Touring the world with him, I developed a way of playing with honesty and freedom, learning to create these structures within songs. I learned what it means to sustain a mood, to live in that mood, and to let my expression build from night to night. On this new record, “PM” is of course for Paul. I was trying to put a piece together from beginning to end that covered a wide spectrum of feelings, from bright and brisk tempo to medium groove, from ballad feeling to blues. It has funky moments, swinging passages. I wasn’t trying to just cover all of that but to create each of these moods, just like Paul did. “Journey Within” is another one written for Paul.
With this CD, you introduce a new wrinkle to the group’s texture by adding guitarist Lionel Loueke. How has he affected you?
When I first encountered Lionel Loueke in Boston, I played with him a couple times with Herbie Hancock.
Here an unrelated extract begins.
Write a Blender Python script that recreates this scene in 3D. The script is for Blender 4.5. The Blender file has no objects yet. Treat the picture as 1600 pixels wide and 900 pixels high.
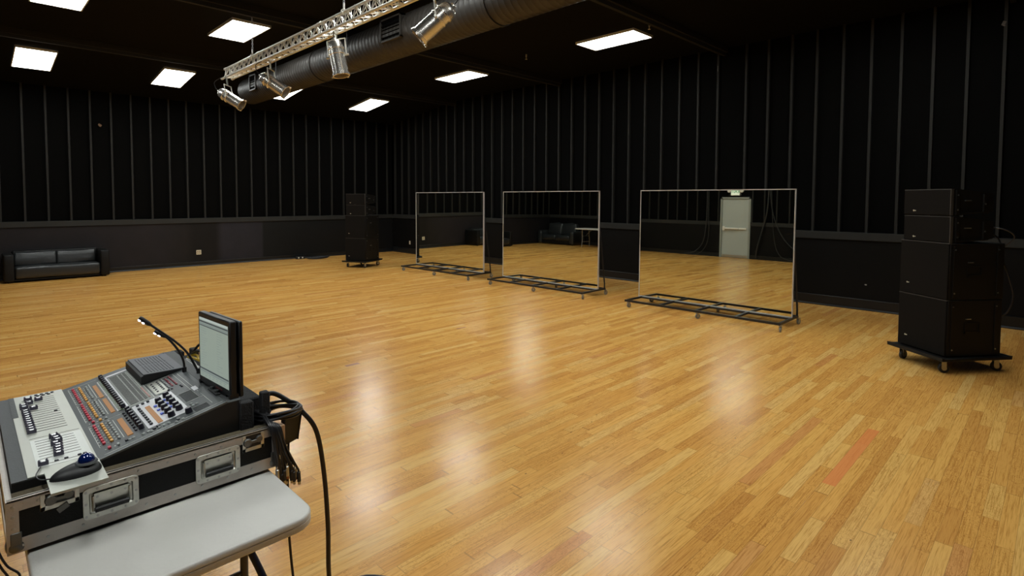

I’ve played with some of the most natural and original guitarists — Frisell and [John] Scofield and [John] Abercrombie. I feel like Lionel has a natural and personal approach to guitar just like those cats did but in his own way. We had no rehearsals. I sent him some music and talked to him. The way Lionel punctuates the rhythm; he’s really in tune with what’s going on. It’s not just the sound. It’s his punctuation of the sound. It’s just like writing or speaking, it’s not just what he says with his instrument but where he says it and what his emphasis is, how it relates to the conversation, how he fits into the tribe.